Find the number of lines containing the string "wide" in the data. Answer with the number by itself.

**Data segment**
——
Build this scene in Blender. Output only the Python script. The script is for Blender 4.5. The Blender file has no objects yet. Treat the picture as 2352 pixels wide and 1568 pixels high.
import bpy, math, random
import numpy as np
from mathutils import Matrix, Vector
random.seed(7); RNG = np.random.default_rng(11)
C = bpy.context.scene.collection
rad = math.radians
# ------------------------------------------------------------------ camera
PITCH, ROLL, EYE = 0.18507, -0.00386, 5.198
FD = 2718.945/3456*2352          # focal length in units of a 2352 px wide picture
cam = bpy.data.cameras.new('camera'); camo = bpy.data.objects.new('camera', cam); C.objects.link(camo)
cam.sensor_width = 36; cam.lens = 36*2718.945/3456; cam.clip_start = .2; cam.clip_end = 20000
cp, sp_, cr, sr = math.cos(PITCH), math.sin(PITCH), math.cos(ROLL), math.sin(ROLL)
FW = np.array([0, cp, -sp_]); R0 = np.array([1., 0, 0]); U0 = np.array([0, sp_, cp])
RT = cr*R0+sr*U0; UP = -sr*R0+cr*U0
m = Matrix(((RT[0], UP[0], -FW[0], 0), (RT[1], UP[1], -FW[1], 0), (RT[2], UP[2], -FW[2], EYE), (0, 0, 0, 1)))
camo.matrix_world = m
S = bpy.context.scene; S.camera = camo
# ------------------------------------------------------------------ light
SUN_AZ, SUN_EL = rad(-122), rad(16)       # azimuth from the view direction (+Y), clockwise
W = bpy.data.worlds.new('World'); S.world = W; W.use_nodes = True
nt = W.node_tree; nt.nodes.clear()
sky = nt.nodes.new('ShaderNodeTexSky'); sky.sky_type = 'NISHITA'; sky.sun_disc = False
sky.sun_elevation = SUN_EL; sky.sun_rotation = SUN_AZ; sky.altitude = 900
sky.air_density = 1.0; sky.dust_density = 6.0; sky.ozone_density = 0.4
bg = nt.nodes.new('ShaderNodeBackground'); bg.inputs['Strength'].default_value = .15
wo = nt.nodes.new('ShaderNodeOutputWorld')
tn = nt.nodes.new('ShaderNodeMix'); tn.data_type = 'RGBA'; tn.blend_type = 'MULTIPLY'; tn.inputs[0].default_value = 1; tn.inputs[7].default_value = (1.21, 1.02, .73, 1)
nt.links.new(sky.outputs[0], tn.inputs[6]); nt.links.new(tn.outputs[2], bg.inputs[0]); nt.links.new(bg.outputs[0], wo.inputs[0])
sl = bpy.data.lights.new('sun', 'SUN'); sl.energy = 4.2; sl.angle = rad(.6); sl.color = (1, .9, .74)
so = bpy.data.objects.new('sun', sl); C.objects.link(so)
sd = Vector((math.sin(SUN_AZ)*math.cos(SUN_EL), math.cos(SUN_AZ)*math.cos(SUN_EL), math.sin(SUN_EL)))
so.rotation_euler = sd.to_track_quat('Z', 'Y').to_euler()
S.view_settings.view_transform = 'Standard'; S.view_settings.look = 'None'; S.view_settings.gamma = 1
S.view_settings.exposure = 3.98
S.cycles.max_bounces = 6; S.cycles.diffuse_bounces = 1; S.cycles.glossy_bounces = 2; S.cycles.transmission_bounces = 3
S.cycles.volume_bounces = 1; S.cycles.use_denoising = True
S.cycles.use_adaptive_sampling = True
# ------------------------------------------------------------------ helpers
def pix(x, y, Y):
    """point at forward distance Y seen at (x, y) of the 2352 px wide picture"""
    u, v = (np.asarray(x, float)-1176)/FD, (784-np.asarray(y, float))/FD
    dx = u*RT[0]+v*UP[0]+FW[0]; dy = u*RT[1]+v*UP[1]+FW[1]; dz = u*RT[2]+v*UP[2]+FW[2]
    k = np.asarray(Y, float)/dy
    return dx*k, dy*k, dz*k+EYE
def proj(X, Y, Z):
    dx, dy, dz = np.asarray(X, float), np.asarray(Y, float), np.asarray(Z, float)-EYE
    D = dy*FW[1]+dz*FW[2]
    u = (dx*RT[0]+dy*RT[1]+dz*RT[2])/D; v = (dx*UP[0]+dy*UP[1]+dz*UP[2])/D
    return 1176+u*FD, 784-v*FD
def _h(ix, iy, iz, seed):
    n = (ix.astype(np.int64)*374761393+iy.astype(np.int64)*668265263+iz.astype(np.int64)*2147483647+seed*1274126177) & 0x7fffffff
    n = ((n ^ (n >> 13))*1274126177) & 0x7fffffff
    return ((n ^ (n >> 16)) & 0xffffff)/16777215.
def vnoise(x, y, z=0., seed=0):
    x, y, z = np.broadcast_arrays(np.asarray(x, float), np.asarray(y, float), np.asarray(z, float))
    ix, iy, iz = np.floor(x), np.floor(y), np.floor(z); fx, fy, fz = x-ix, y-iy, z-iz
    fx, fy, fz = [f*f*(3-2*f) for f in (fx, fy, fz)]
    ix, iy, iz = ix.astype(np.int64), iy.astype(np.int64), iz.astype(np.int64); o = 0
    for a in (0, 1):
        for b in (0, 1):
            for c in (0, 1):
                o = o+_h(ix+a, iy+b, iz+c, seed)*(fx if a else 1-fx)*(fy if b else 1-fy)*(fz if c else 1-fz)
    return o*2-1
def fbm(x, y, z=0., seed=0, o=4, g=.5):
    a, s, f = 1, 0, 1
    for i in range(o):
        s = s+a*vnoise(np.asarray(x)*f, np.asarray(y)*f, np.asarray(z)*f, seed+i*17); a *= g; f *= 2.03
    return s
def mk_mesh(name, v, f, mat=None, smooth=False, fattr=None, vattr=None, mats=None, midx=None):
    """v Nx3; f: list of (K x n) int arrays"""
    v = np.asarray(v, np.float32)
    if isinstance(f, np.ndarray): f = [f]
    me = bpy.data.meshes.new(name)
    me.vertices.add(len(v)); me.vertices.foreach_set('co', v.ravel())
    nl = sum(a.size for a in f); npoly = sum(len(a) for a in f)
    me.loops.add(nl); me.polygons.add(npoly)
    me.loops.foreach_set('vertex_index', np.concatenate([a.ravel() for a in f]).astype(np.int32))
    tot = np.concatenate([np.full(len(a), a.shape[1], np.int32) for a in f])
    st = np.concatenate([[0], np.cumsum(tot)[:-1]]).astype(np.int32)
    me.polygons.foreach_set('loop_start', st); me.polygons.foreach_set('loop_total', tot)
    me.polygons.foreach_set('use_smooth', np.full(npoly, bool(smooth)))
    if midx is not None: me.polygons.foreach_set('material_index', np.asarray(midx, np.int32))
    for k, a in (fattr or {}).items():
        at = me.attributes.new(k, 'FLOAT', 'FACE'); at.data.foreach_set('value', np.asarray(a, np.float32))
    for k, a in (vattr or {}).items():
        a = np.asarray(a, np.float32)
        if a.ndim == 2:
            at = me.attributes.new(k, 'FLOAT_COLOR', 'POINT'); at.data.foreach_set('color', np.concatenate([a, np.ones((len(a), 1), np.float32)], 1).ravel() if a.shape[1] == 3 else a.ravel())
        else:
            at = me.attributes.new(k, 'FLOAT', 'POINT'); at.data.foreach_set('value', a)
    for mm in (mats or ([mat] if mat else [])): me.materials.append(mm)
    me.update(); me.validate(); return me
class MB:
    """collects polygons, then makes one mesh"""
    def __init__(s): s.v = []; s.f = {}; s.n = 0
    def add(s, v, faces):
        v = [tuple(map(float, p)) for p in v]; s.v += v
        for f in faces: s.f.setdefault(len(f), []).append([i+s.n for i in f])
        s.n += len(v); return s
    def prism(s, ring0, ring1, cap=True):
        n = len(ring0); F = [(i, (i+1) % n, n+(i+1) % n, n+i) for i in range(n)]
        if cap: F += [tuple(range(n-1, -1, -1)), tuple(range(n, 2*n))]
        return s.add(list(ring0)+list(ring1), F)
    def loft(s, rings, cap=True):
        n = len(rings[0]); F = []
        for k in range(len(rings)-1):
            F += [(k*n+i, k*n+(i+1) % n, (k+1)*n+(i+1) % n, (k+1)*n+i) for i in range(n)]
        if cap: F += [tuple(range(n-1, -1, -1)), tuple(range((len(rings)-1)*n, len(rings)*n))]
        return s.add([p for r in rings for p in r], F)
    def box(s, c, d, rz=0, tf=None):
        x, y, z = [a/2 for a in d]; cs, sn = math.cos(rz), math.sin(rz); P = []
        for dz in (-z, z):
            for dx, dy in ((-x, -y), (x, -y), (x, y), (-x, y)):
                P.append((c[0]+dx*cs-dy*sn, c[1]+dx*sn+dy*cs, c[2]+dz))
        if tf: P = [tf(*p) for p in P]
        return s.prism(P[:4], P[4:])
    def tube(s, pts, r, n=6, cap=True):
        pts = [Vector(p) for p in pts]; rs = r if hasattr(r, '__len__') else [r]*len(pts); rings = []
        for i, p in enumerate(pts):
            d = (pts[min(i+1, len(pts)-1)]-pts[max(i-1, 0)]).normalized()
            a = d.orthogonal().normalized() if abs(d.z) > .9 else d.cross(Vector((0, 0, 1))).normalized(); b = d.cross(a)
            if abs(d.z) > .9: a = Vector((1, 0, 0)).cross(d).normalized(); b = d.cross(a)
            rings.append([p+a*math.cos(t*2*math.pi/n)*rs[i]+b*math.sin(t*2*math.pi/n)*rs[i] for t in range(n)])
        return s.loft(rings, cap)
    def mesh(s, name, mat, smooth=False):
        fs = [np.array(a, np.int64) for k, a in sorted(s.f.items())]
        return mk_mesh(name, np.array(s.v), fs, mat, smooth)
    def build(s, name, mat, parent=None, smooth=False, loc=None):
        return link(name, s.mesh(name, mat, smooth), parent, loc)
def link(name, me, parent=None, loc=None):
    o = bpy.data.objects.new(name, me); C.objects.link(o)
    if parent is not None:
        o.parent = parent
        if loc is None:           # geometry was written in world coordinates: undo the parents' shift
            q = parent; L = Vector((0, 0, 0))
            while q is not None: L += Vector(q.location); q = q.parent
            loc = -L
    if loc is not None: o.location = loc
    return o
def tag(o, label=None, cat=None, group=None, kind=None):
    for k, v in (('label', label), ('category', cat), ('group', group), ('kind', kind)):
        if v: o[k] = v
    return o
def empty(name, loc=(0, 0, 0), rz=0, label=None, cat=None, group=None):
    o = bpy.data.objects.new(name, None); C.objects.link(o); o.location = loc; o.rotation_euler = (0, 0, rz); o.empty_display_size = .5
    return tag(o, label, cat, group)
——
**Task response**
3